Esses países, que só representam 20% da população mundial, “se apropriaram do espaço atmosférico da Terra através da emissão da vasta maioria das emissões históricas de gases de efeito estufa”, gerando assim uma dívida climática histórica. Assim está expresso nas conclusões do Grupo de Trabalho 8 ‘Dívida Climática’, que além disso propõe que o enfoque dessa dívida “ deve ser não apenas de compensação econômica mas também principalmente de justiça restaurativa- ou seja, restituindo a integridade às pessoas e aos membros que formam uma comunidade de vida na Terra”. O Grupo responsabiliza não só os países industrializados do Norte, como também as empresas transnacionais e especuladores financeiros, que também têm a responsabilidade “de compensar pelos desastres que provocaram”.
As medidas reclamadas aos países chamados “desenvolvidos” implicam, em especial, a modificação de “seus modelos de vida e desenvolvimento, anulando a dívida externa de forma imediata, detendo a produção de material bélico, trocando o uso de energia fóssil por energia renovável e modificando os sistemas financeiros, econômicos e sociais internacionais, que perpetuam os modelos atuais”.
Isso deixa de lado as falsas soluções dos mecanismos do mercado de carbono, condenados nas conclusões de vários grupos. O Grupo de Trabalho 15 ‘Perigos do Mercado de Carbono’ é bem claro ao alertar sobre o categórico fracasso do mercado de carbono já que “as emissões de gases de efeito estufa (GEI) aumentaram em 11,2% nos países desenvolvidos no período 1990- 2007”. Por outro lado, o mundo foi testemunha de uma crise financeira que não fez outra coisa a não ser demonstrar “que o mercado é incapaz de regular o sistema financeiro, que é frágil e inseguro diante da especulação e o surgimento de agentes intermediários”. A conclusão é óbvia: “seria uma irresponsabilidade deixar em suas mãos [do mercado] o cuidado e a proteção da própria existência humana e de nossa Mãe Terra”.

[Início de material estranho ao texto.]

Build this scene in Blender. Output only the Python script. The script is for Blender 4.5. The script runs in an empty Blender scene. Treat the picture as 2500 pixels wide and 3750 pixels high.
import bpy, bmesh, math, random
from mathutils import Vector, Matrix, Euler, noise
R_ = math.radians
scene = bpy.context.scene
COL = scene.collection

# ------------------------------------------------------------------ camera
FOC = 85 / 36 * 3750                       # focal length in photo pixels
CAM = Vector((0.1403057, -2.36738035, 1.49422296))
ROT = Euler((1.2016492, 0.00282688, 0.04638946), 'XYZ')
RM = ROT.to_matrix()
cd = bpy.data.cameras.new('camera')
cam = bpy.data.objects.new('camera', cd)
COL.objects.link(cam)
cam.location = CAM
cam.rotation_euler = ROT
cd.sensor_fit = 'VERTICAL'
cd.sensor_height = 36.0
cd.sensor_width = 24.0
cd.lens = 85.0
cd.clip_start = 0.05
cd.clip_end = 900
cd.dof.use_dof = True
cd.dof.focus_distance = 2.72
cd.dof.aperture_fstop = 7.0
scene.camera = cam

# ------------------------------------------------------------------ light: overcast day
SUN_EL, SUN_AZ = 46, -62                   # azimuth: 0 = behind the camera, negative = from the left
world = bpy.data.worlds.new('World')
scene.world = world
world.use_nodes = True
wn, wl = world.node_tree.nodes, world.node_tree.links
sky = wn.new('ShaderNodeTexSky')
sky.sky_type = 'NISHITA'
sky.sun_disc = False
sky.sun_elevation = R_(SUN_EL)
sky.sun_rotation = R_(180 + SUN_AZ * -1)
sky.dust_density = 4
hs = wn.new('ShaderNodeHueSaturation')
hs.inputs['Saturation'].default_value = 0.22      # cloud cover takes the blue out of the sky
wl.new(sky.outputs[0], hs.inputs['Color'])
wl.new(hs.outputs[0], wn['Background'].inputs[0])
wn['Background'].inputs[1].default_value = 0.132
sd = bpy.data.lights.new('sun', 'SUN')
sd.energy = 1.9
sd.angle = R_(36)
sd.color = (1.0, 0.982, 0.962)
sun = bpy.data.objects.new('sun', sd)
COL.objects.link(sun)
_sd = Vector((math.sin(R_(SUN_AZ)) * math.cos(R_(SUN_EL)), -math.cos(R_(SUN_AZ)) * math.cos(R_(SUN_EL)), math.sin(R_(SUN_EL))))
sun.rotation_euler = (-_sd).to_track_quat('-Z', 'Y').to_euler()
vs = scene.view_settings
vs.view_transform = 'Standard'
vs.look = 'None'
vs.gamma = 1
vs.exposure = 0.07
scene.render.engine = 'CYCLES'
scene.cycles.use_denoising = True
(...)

Também são rejeitadas outras falsas soluções, como a energia nuclear, a engenharia dos transgênicos, a geo- engenharia, as mega empresas, os agrocombustíveis e toda mudança do uso do solo com destruição dos ecossistemas existentes para transformá-los em enormes extensões de plantações de árvores de espécies exóticas de rápido crescimento (eucalipto, pinheiro, acácia, etc.) para cumprir a função de “sumidouros de carbono”. “As plantações de árvores sob o mecanismo MDL (Mecanismo de Desenvolvimento Limpo) no contexto do protocolo de Kioto são uma falsa solução que ameaça florestas e selvas nativas e viola os direitos dos Povos. As plantações florestais para créditos de carbono bem como para agrocombustíveis são uma falsa solução para a mudança climática, concluiu o Grupo de Trabalho 14 ‘Florestas’ que também se manifestou com contundência contra a tentativa de incluir as florestas no mercado de carbono: “Condenamos os mecanismos de mercado neoliberal, como o mecanismo de REDD (Redução de emissões pelo desflorestamento e degradação de florestas) e suas versões + [plus] e ++ [plus plus], que estão violando a soberania de nossos Povos e seu direito ao consentimento livre, prévio e informado, bem como a soberania dos Estados nacionais porque este mecanismo está violando os direitos, usos e costumes dos Povos e os Direitos da Natureza”.
“Requeremos, em seu lugar, a obrigação dos países poluidores a reconhecer sua dívida histórica ecológica e climática, e em decorrência, transferir de maneira direta os recursos econômicos e tecnológicos para pagar a restauração e manutenção das florestas e selvas, em favor dos Povos, nações e estruturas orgânicas ancestrais indígenas, originárias, camponesas e assim garantir o financiamento real dos planos de vida integrais e o viver bem. Isso deverá ser uma compensação direta e adicional às fontes de financiamento comprometidas pelos países desenvolvidos, fora do mercado de carbono e nunca servindo como as compensações de carbono” (offsets).
“O futuro da humanidade está em perigo”, conclui o Acordo dos Povos, “e não podemos aceitar que um grupo de governantes de países desenvolvidos queira definir por todos os países como tentaram fazer infrutuosamente na Conferência das Partes de Copenhague. Esta decisão cabe a todos os povos. Por isso é necessária a realização de um Referendo Mundial, plebiscito ou consulta popular sobre a mudança climática em que todos nós sejamos consultados sobre: o nível de reduções de emissões que devem fazer os países desenvolvidos e as empresas transnacionais; o financiamento que devem providenciar os países desenvolvidos; a criação de um Tribunal Internacional de Justiça Climática; a necessidade de uma Declaração Universal de Direitos da Mãe Terra e, a necessidade de modificar o atual sistema capitalista”.
Com esta agenda os movimentos sociais deverão continuar construindo uma solução genuína para a mudança climática e uma saída para o sistema que a originou.